Auf den weiteren Motiven sehen wir häufig den Castroper Bürgermeister Dr. Richard Anton (1887 – 1977). Nach dem Studium fand der aus Darmstadt stammende Chemiker eine Beschäftigung bei den Rütgerswerken in Castrop-Rauxel. 1929 wurde er Parteimitglied, im Juli 1933 Oberbürgermeister der Stadt Castrop-Rauxel. Vermutlich hatte er die Idee, das Jubiläum der Personenfahrt groß zu feiern.

Wenig Beachtung fand bei Bruno Klepinski demgegenüber der von der Bochum-Gelsenkirchener Straßenbahnen AG bereitgestellte, geschmückte Sonderwagen. Er ist nur auf dem letzten Bild zu erkennen. Vermutlich fiel seine Ankunft am Castroper Markt bei strömenden Regen buchstäblich „ins Wasser“ (Sammlung Stadtarchiv Castrop-Rauxel).
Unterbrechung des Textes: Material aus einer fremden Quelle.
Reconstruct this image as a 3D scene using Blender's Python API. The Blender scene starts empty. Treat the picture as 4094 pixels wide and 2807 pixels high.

  • Ausgangspunkt der Fahrt auf historischer Route war das Rathaus in Witten.
    Foto Bruno Klepinski - Sammlung Stadtarchiv Castrop-Rauxel

Obwohl zahlreiche Schaulustige die Straßen in Castrop-Rauxel säumten, nahm der Castroper „Stadtanzeiger“ von dem Ereignis nur wenig Notiz. Dies wohl auch, weil das Jubiläum in erster Linie der Propaganda diente. Am 3. Juli veröffentlichte die Tageszeitung unter der Überschrift „Trari, trara, die Post ist da!“ einen kurzen Bericht, in dem nach 13 eher distanzierten Zeilen des verantwortlichen Redakteurs die Grußbotschaften des Castroper und Wittener Bürgermeisters abgedruckt wurden.